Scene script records
- - - -
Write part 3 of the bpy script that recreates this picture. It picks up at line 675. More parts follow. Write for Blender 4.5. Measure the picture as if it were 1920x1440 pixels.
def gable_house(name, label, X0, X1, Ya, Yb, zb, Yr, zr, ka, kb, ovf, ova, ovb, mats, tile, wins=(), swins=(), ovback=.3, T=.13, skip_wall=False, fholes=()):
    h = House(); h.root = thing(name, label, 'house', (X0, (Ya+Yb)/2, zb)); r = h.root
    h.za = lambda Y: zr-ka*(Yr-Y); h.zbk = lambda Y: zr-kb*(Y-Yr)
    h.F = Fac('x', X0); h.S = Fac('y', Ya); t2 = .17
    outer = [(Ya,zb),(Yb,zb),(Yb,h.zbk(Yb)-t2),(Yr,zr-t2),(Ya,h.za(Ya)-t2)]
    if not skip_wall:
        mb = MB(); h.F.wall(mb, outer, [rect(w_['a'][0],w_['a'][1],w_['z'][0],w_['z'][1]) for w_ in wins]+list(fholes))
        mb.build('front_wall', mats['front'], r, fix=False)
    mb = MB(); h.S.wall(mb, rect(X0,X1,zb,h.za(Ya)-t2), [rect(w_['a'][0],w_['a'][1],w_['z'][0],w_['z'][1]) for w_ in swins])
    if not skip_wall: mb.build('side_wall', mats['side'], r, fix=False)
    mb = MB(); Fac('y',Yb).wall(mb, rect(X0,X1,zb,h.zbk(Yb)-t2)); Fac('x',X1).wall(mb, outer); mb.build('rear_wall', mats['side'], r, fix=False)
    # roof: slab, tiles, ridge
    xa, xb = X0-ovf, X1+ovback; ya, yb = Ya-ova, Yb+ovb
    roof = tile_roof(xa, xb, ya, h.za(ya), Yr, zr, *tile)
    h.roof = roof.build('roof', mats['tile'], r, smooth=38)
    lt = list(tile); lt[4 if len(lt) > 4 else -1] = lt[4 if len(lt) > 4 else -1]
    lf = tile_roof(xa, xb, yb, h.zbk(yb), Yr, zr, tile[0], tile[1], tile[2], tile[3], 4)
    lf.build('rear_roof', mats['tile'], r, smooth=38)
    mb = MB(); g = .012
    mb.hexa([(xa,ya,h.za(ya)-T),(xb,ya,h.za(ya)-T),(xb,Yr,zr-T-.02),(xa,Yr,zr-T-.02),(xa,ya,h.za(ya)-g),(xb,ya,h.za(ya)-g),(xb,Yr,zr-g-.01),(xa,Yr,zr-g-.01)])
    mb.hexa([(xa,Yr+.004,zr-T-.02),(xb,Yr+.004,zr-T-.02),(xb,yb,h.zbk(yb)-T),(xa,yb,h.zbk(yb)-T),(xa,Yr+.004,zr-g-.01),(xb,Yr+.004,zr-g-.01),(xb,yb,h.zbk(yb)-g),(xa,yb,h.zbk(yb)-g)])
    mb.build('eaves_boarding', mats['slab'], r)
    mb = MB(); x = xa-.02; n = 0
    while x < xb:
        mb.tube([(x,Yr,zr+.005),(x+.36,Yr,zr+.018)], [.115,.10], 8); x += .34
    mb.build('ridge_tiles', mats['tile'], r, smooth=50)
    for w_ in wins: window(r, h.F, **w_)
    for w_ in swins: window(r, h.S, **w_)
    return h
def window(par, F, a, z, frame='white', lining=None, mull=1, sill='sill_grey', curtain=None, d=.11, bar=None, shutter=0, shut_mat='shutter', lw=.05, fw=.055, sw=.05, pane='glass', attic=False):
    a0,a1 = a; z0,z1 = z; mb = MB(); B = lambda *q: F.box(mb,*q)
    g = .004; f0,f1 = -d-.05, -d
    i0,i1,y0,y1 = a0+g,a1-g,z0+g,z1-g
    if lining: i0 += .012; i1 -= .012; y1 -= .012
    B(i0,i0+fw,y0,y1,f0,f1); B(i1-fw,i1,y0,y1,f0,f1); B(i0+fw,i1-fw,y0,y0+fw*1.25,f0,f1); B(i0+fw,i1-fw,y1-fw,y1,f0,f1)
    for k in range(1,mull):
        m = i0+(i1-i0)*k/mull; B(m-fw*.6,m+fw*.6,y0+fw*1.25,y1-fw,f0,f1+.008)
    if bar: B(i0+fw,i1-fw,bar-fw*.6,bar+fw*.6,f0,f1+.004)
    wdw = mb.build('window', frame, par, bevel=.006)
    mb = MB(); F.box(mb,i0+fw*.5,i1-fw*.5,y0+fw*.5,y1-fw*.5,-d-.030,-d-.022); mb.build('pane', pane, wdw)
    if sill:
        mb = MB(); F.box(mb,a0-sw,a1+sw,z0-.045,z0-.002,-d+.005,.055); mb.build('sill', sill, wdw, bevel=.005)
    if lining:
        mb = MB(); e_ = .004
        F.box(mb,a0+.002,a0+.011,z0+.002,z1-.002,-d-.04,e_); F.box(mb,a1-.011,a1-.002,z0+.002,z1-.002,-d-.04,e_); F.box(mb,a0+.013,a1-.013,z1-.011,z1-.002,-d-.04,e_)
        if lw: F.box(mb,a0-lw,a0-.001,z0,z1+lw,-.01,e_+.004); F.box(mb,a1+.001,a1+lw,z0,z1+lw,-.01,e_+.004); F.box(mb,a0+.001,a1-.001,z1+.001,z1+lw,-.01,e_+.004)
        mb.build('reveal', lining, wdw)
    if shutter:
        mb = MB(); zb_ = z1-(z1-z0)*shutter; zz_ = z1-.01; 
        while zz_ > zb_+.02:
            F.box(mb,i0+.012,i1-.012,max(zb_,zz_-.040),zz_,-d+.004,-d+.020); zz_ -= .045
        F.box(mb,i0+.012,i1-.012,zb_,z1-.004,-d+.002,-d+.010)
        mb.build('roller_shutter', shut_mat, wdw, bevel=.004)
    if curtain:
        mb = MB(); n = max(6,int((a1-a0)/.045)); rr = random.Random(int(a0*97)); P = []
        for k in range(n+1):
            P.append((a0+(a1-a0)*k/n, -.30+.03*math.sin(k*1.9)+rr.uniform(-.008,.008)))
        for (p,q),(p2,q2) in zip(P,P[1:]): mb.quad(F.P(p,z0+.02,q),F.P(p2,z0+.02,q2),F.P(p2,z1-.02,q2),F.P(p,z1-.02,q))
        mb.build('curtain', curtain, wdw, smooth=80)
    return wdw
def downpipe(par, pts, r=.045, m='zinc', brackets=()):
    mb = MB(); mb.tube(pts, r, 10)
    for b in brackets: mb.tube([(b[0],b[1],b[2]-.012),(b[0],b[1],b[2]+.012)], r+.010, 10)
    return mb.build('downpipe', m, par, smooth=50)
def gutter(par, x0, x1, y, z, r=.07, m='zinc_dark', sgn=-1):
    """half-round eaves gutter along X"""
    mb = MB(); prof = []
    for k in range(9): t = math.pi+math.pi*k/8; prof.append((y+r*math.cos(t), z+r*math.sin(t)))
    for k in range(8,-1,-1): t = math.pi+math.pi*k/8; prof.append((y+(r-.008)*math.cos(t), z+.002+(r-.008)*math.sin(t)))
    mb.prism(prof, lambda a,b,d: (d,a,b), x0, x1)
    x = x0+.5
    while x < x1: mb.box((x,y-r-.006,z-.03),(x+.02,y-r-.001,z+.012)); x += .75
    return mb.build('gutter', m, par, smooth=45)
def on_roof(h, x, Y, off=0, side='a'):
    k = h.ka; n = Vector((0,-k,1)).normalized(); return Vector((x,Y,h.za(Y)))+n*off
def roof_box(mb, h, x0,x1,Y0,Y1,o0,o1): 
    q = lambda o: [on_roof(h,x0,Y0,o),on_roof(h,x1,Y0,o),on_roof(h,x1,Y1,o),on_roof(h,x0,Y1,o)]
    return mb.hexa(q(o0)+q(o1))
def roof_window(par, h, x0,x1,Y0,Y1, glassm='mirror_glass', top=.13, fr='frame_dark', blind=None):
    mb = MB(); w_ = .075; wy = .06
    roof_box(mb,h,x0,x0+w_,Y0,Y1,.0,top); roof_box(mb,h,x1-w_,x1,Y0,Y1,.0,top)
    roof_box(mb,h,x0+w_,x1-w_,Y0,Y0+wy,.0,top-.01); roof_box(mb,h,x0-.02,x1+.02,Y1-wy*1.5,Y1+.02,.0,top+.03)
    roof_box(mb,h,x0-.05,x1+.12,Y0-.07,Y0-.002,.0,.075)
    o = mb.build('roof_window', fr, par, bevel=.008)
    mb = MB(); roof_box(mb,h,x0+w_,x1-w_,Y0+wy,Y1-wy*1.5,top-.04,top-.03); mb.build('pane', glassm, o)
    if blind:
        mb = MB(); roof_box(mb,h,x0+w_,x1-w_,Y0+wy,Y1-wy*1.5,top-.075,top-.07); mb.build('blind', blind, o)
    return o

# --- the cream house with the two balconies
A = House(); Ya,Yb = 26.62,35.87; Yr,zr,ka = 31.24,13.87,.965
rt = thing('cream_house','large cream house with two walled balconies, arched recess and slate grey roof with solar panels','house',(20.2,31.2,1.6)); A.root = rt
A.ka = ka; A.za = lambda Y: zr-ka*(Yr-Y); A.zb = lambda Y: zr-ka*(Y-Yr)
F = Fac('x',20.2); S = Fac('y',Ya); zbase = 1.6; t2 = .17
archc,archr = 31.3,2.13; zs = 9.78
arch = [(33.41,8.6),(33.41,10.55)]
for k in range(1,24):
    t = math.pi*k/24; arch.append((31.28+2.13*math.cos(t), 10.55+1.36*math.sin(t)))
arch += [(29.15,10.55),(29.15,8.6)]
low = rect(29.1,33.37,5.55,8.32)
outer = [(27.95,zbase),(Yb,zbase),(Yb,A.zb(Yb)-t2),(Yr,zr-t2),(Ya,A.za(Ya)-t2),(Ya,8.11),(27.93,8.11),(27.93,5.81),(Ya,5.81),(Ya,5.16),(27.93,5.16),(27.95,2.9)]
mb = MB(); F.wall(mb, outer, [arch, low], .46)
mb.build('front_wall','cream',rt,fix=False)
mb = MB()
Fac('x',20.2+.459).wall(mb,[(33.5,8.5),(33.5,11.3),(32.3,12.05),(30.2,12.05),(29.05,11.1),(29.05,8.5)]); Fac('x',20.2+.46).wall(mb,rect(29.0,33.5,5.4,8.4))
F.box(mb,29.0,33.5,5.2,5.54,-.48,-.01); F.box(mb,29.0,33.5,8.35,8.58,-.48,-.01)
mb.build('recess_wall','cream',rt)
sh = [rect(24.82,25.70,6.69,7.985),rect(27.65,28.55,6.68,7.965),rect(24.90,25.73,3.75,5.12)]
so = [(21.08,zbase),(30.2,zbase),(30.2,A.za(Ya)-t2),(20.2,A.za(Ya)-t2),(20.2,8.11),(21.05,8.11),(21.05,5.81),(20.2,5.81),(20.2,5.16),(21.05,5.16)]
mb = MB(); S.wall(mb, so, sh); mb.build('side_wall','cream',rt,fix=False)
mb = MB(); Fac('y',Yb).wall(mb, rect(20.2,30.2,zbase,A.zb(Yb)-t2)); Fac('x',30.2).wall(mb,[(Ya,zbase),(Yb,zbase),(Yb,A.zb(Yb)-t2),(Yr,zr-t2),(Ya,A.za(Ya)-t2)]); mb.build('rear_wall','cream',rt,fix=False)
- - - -
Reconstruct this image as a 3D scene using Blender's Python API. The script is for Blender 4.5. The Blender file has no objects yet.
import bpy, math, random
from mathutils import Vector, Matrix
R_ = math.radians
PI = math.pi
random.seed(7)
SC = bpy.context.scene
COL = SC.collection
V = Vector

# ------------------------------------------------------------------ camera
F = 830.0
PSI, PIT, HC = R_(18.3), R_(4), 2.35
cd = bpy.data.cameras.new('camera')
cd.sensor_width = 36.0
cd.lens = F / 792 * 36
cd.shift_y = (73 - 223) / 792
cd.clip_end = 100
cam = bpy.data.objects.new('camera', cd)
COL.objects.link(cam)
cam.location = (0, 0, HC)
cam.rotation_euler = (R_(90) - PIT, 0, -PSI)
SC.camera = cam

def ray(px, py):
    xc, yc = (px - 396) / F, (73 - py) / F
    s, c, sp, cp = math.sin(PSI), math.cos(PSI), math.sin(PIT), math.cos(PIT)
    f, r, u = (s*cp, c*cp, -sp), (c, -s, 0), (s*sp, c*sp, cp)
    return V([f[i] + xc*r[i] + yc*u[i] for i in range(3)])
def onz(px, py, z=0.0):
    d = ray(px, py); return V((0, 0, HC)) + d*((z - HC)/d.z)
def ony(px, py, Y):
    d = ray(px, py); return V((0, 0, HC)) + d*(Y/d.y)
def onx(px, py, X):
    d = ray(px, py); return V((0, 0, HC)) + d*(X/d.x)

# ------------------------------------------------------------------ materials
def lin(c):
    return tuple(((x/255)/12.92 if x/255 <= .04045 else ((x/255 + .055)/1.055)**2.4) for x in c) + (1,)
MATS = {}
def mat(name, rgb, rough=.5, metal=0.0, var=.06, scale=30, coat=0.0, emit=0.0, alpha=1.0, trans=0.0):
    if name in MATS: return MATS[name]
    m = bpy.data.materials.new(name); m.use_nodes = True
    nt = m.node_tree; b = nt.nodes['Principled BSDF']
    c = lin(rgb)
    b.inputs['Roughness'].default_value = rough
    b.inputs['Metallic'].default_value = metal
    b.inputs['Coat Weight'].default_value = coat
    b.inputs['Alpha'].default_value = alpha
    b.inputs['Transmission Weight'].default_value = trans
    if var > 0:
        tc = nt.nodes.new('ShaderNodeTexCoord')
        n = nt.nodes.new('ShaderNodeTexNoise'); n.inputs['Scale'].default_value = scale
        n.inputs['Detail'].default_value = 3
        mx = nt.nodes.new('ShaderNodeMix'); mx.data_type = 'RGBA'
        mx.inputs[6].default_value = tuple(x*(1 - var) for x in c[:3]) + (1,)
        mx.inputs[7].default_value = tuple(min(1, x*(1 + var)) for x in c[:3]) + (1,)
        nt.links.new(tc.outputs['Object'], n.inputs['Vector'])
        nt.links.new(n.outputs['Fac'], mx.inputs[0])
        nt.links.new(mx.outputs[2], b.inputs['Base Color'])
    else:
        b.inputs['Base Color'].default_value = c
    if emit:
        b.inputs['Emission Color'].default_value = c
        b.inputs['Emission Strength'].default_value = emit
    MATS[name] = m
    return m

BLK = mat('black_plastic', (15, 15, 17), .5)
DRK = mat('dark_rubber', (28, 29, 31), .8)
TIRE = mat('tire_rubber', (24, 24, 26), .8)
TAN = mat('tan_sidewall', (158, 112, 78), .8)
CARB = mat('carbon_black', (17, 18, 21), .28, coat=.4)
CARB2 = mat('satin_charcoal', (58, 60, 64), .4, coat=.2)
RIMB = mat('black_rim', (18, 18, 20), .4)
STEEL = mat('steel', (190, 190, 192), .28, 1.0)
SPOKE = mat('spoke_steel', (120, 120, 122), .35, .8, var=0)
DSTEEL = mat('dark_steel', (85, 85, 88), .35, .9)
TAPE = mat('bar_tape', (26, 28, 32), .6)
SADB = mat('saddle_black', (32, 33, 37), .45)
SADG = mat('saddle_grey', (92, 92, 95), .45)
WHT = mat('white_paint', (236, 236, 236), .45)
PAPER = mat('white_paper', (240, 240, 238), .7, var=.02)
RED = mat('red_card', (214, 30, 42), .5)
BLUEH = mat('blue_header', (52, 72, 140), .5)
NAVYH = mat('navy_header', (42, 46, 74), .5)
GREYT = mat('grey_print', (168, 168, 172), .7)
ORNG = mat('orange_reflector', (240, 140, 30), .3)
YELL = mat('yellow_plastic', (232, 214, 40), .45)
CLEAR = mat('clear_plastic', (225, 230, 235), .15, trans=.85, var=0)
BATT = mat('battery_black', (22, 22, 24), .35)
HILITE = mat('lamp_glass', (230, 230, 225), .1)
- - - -
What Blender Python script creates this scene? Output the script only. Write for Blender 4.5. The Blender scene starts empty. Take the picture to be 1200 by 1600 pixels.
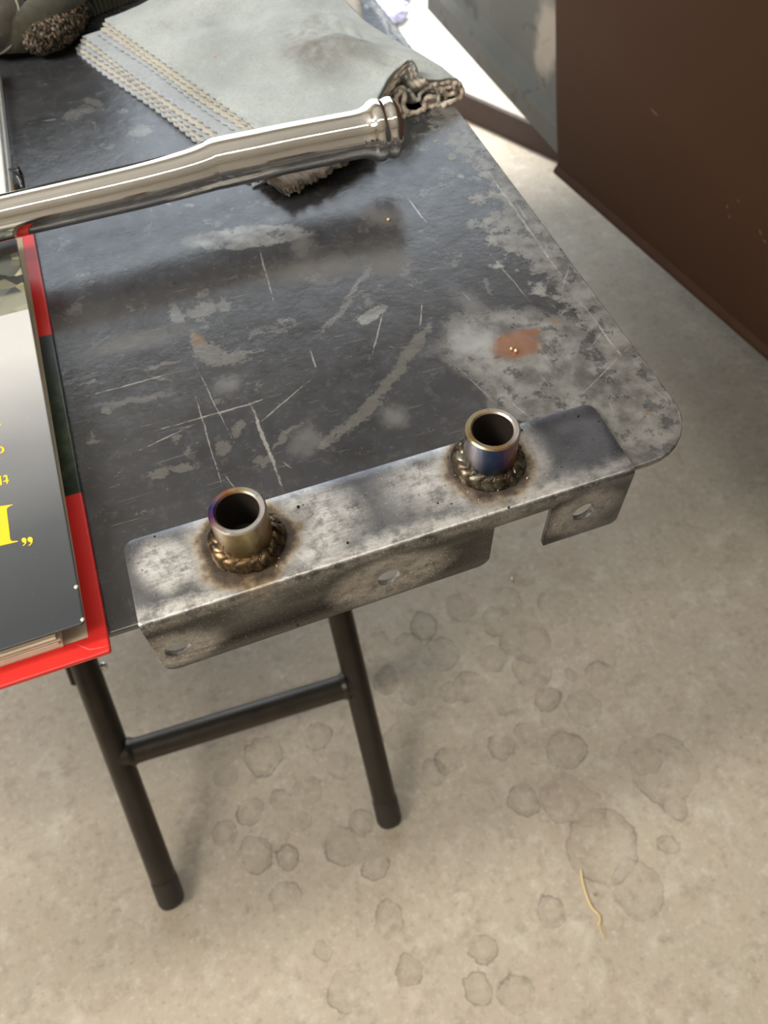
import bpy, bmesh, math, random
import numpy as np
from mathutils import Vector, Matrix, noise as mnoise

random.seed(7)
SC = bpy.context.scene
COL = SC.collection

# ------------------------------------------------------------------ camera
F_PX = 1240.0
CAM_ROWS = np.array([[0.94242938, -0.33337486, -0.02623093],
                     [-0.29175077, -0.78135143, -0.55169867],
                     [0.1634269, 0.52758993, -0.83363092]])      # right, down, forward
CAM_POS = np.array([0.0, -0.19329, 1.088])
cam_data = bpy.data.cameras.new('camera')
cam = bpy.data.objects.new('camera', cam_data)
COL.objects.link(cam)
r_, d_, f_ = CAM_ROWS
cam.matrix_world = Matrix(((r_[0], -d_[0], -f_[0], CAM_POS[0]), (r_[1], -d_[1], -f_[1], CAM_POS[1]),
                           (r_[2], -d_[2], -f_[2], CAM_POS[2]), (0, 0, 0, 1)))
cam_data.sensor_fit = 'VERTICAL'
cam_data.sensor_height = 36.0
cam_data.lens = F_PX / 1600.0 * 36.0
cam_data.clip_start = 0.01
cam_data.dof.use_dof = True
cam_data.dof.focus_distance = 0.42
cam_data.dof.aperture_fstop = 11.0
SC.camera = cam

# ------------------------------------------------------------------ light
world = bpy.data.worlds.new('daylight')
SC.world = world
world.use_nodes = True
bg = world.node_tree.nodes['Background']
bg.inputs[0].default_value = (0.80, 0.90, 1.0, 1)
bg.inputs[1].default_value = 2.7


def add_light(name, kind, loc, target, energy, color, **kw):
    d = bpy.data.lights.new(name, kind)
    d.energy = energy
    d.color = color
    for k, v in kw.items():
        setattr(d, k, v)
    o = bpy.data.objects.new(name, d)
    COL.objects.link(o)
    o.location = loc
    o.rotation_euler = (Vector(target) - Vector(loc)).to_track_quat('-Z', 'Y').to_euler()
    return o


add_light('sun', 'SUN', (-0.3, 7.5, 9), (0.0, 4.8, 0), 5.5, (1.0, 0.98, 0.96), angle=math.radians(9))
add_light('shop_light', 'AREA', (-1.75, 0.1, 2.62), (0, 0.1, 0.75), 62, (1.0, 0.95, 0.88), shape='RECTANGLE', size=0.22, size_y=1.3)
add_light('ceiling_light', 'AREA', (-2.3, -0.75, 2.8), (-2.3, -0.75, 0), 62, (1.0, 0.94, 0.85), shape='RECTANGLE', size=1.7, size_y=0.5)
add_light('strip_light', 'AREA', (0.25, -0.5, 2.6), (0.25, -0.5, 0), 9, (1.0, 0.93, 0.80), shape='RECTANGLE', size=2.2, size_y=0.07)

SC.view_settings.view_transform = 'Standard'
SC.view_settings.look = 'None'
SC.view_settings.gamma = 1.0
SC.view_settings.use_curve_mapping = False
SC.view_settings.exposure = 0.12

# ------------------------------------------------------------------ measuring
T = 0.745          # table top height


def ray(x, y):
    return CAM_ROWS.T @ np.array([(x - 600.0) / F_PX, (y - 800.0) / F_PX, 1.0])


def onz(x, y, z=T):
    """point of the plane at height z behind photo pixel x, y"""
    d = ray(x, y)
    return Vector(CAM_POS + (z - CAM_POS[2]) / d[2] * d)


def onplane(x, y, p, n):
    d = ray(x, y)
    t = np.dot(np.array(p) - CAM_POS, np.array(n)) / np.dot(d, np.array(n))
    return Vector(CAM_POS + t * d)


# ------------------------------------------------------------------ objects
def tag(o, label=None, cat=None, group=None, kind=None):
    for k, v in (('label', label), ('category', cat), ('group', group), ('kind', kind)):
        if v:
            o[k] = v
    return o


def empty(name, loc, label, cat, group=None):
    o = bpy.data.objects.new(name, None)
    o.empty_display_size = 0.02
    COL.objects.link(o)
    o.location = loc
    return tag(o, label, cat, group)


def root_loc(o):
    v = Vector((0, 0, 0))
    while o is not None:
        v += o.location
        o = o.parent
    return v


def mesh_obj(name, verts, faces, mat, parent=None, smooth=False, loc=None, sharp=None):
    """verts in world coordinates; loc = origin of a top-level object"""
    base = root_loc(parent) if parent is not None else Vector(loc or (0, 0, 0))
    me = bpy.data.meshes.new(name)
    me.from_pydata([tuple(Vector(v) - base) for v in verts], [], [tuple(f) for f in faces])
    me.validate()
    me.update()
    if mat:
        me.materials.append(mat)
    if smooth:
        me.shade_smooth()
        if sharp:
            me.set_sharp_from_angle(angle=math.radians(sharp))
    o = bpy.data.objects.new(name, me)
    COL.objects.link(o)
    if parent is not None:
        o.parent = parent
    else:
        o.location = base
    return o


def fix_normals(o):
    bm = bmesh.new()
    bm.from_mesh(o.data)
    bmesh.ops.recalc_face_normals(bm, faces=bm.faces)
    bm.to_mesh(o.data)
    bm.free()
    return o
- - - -
- REQUIRED WORK
Copy verbatim the line that contains "Reconstruct this image", the line that contains "d = ray(px, py); return V((0, 0, HC)) + d*(X/d.x)", and all lines between them.

- OUTPUT OF THE TASK
Reconstruct this image as a 3D scene using Blender's Python API. The script is for Blender 4.5. The Blender file has no objects yet.
import bpy, math, random
from mathutils import Vector, Matrix
R_ = math.radians
PI = math.pi
random.seed(7)
SC = bpy.context.scene
COL = SC.collection
V = Vector

# ------------------------------------------------------------------ camera
F = 830.0
PSI, PIT, HC = R_(18.3), R_(4), 2.35
cd = bpy.data.cameras.new('camera')
cd.sensor_width = 36.0
cd.lens = F / 792 * 36
cd.shift_y = (73 - 223) / 792
cd.clip_end = 100
cam = bpy.data.objects.new('camera', cd)
COL.objects.link(cam)
cam.location = (0, 0, HC)
cam.rotation_euler = (R_(90) - PIT, 0, -PSI)
SC.camera = cam

def ray(px, py):
    xc, yc = (px - 396) / F, (73 - py) / F
    s, c, sp, cp = math.sin(PSI), math.cos(PSI), math.sin(PIT), math.cos(PIT)
    f, r, u = (s*cp, c*cp, -sp), (c, -s, 0), (s*sp, c*sp, cp)
    return V([f[i] + xc*r[i] + yc*u[i] for i in range(3)])
def onz(px, py, z=0.0):
    d = ray(px, py); return V((0, 0, HC)) + d*((z - HC)/d.z)
def ony(px, py, Y):
    d = ray(px, py); return V((0, 0, HC)) + d*(Y/d.y)
def onx(px, py, X):
    d = ray(px, py); return V((0, 0, HC)) + d*(X/d.x)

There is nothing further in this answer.